Scam centres on Thai-Myanmar border thrive
Scam centres along the Thai-Myanmar border are still in operation with up to 100,000 people working there, the top police general heading a Thai crackdown said, calling for a multi-nation task force to repatriate and prosecute thousands of workers pulled out of sprawling fraud compounds.
Thailand is fronting a regional effort to dismantle scam centres along its borders, which are part of a Southeast Asian network of illegal facilities that generate billions of dollars every year, often using people trafficked there by criminal gangs, according to the United Nations.
"It could be up to 50,000 or 100,000 people that are still left because we are still seeing them operating," Police General Thatchai Pitaneelaboot said, referring to the area around the Myanmar town of Myawaddy, a major scamming hub with multiple compounds that is the centre of the ongoing crackdown.
Thatchai, the head of the Thai police's cybercrime task force and anti-human trafficking centre, said the number was based on the police intelligence as well as information gathered by Chinese authorities, who have identified at least 3,700 criminals continuing to operate there.
The scale of the ongoing scamming operations in Myawaddy have not been previously reported.
Since February, over 7,000 people have been extricated from in and around Myawaddy, most of them sent back to their home countries via Thailand, which has also cut off electricity, internet and fuel supplies to the area.

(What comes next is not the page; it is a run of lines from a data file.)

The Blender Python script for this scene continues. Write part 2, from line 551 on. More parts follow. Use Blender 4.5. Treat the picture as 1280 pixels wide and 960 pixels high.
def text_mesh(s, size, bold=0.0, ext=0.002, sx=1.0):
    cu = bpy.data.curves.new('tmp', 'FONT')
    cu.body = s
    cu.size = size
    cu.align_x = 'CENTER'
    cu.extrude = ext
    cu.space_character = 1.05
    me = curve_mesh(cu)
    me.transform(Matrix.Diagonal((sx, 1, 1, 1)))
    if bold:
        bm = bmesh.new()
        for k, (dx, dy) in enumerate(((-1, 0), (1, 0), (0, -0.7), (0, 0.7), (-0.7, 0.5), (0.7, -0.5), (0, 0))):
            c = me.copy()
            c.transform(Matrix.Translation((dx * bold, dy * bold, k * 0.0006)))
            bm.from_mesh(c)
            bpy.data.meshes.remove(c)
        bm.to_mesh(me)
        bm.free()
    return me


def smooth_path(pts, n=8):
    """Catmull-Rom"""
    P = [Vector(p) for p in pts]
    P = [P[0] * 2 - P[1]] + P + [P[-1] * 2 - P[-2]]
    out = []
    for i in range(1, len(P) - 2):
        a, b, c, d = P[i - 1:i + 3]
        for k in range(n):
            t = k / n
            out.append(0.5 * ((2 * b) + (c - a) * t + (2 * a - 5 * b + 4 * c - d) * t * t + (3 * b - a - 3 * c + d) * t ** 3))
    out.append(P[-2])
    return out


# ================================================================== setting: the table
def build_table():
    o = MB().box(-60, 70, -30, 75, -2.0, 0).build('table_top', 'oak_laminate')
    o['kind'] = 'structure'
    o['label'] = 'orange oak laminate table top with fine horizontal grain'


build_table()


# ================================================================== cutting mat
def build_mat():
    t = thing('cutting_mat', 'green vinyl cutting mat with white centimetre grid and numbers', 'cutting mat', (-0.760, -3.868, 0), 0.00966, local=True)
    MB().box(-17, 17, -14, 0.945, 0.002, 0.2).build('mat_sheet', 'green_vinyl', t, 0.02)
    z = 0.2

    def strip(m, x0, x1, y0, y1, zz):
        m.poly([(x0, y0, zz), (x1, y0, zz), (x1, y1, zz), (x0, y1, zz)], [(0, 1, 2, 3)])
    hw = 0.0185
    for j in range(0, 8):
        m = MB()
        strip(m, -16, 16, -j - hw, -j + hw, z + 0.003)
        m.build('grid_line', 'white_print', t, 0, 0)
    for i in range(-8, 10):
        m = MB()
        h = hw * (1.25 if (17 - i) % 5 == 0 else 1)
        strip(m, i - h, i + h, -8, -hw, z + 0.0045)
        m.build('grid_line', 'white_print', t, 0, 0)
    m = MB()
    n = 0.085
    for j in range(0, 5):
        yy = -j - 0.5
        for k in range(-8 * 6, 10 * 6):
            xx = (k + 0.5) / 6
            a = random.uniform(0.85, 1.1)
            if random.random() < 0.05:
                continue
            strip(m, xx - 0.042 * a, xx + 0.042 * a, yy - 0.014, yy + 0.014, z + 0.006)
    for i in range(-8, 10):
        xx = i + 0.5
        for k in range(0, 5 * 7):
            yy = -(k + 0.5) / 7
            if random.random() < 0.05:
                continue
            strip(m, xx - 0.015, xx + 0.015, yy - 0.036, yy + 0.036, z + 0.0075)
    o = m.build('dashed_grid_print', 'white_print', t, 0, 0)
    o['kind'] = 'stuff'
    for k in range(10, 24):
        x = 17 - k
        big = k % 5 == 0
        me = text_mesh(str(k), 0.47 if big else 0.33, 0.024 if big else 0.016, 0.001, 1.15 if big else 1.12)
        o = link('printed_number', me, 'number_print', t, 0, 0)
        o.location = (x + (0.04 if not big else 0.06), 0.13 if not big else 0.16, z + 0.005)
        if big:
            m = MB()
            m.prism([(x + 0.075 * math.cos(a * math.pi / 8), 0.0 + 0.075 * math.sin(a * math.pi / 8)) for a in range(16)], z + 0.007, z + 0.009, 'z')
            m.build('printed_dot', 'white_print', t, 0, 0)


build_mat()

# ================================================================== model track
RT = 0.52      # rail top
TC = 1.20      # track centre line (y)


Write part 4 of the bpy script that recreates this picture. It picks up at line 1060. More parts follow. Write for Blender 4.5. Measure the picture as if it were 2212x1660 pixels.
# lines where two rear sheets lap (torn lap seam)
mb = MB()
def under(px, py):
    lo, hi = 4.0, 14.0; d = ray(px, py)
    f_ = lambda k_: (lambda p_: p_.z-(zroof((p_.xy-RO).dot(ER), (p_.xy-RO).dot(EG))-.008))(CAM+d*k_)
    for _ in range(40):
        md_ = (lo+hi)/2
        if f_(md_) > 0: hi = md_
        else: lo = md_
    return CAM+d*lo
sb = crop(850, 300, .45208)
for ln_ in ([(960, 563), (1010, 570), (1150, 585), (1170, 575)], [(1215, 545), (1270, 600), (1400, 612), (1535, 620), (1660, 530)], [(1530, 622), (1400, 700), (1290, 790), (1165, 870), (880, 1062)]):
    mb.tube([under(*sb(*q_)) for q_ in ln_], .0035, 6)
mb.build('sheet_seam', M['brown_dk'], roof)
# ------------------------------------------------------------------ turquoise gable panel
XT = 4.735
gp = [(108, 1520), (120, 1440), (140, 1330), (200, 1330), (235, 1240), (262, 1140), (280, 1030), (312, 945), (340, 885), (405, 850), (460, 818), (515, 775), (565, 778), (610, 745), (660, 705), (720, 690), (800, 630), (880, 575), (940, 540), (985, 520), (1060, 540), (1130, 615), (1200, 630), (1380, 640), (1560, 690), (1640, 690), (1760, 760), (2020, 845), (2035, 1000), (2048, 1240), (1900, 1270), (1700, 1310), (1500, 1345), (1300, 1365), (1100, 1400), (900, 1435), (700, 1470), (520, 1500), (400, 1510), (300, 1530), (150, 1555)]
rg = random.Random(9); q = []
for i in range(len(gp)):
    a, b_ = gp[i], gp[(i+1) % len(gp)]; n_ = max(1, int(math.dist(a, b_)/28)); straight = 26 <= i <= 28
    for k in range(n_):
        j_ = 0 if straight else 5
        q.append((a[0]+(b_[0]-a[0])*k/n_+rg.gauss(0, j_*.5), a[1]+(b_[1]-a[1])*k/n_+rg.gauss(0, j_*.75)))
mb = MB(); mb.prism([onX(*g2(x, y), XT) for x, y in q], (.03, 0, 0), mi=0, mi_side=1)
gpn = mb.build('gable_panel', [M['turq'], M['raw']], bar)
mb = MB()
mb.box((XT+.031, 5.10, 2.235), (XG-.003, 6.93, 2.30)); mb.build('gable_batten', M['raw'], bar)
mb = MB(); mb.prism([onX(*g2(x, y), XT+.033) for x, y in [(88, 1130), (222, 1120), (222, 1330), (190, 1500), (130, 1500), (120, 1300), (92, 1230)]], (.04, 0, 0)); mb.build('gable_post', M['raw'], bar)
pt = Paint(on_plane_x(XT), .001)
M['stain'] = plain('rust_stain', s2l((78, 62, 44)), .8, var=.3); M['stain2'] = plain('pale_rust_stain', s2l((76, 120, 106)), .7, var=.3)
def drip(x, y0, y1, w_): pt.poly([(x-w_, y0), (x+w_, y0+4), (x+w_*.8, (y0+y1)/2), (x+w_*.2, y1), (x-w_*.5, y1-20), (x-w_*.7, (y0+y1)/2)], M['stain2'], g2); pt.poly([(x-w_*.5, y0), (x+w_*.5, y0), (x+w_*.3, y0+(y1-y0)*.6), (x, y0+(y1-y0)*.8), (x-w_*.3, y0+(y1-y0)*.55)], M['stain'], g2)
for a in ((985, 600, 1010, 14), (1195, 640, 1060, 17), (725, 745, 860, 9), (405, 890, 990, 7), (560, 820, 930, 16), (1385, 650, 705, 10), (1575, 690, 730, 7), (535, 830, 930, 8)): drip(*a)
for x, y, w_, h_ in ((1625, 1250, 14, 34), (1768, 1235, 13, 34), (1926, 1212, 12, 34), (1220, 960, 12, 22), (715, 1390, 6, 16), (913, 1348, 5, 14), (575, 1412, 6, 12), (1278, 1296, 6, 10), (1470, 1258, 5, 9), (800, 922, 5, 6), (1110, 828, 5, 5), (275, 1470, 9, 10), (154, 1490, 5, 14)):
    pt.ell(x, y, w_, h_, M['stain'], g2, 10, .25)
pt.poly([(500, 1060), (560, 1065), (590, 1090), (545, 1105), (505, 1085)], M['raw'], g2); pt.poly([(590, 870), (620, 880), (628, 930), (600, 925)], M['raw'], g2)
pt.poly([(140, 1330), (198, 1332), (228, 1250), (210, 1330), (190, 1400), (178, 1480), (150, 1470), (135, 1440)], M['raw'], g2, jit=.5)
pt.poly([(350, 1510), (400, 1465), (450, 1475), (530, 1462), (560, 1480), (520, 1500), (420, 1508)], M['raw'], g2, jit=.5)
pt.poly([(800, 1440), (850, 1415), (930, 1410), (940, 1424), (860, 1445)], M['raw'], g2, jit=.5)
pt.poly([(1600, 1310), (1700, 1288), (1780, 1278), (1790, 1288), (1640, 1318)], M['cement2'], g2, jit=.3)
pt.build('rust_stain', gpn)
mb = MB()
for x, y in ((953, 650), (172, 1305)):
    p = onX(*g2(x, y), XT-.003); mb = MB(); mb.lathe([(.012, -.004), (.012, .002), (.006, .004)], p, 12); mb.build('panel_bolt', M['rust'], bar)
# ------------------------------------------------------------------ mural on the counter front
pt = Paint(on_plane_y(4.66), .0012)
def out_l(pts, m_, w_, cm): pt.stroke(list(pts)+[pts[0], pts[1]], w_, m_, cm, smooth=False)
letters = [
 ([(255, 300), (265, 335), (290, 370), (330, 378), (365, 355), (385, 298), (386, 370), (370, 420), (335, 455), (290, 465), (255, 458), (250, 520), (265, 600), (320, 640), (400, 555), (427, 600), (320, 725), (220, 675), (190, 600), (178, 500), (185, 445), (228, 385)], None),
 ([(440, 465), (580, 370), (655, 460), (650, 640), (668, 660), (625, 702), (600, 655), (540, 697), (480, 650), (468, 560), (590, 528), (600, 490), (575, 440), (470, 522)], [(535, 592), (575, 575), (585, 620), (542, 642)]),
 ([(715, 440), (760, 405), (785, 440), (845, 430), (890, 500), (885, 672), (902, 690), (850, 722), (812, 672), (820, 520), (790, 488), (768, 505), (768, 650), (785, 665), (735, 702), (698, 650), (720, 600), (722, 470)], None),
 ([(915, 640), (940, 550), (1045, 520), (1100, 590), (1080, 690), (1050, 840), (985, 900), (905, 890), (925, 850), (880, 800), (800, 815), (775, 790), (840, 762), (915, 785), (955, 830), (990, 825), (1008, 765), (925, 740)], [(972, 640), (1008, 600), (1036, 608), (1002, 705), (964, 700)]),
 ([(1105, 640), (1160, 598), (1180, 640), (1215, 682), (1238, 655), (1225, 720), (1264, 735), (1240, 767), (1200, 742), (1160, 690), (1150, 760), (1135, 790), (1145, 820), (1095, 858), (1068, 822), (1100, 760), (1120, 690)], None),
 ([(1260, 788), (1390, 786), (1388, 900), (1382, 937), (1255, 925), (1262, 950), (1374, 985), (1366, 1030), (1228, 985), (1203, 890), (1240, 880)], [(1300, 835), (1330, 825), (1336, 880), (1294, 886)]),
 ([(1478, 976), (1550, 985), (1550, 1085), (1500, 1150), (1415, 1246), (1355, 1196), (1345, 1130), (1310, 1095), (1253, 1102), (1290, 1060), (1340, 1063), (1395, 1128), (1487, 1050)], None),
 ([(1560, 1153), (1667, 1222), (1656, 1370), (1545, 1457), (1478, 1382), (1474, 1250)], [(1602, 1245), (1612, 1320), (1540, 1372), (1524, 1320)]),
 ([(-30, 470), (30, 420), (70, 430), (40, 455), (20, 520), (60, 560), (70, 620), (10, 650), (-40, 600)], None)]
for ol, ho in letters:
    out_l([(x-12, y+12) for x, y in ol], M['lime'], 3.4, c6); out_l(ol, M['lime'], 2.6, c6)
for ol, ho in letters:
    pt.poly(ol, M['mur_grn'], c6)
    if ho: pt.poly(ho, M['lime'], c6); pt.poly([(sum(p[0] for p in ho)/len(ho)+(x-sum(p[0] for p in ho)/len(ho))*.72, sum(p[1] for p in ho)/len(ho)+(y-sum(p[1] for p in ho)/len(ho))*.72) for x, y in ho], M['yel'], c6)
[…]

Based on early assessments, large numbers of people who were pulled out from Myawaddy went there voluntarily to find jobs, some with the scam centres and others with online gambling, said Thatchai, who is currently in charge of the Thai crackdown along the country's borders with Myanmar, Cambodia and Laos.
Earlier, the Thai police said a coordination centre would be set up between Thailand and China to tackle the scam centres but Thatchai said that since there are victims from 19 countries discovered in these scam centre, a multi-national coordination centre is needed to quickly repatriate, investigate and share information on scam centres to help with prosecution of criminals involved.